Jack Gil Mascarenhas Deane, "filho de mãe portuguesa e pai inglês", regressa a Lisboa para o casamento do seu neto Paul, aos 85 anos de idade e 50 depois de ter partido. Encontra-a muito diferente da que conheceu durante a II Guerra Mundial - em 1941, enquanto Londres era bombardeada e os exércitos de Hitler avançavam pela Europa, a aparentemente calma capital portuguesa acolhia a elite europeia nos seus hotéis de luxo e milhares de refugiados de todas as nacionalidades e condições económicas atravessavam as nossas fronteiras. Apesar desse súbito acréscimo de população, os cidadãos e as autoridades não pareciam notar actividades estranhas ao habitual. O então jovem Jack Gil dirige o escritório lisboeta da companhia de navegação de seu pai e é noivo de Carminho, uma menina de saúde frágil e de "boas famílias", mas sente alguns remorsos por não se ter alistado na Royal Navy, como o pai desejava: "Morrer não era ideia que me agradasse, mesmo que fosse pela pátria. Só que, agora que a guerra estava no auge, consumia-me um sentimento de culpa."

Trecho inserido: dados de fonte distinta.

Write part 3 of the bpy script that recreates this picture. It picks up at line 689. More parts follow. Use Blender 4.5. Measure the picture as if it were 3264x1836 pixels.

Através do seu amigo Michael vai tendo alguma noção que o ambiente pacífico reinante é aparente e que nos "bastidores" se movimentam espiões ingleses e alemães, que a PVDE (Polícia de Vigilância e Defesa do Estado, antecessora da PIDE) vigia, sem intromissões de maior. Até que, numa noite ciclónica, após um jantar na embaixada inglesa, Mary, a esposa de um coronel, lhe pede boleia para casa...
É este o ponto de partida deste romance de Domingos Amaral, que ao longo de 465 páginas nos envolve nas teias de espionagem desses tempos no nosso país, tecidas pelas memórias do velho protagonista, aliadas à recordação das mulheres que amou ou pensou amar!
Note-se ainda que o romance é ficcional, embora algumas personagens sejam reais. Não é género que me cative muito, mas... ADOREI!
CITAÇÕES:
"Deitado na cama do Hotel da Lapa, insone, estremeço só de recordar aquela noite. Lembro-me de cada gemido, e parece que sinto nas minhas mãos aqueles corpos, como se estivessem aqui ao meu lado. O que era aquela loucura? Teria sido da bebida ou era a época que nos deixava naquele estado, temendo tanto o futuro que nos entregávamos ao sexo com um fantástico e saboroso desespero?"
"[...] O embaixador Campbell costumava dizer que os portugueses são um povo estranho, para quem um permanente estado de frustração é uma espécie de segunda natureza. E são demasiado vulneráveis ao elogio, talvez fruto de um certo complexo de inferioridade que nunca venceram."
"A guerra, para mim, foi quase sempre assim. Mulheres que eu amava, mulheres que eu desejava, mulheres com quem vivia muito e muito fortemente, e que um dia partiam para o mar. Mary, Alice, Anika, bocados inteiros do meu coração que se foram, deixando-me mais só e mais triste naquela Lisboa que eu tanto amava."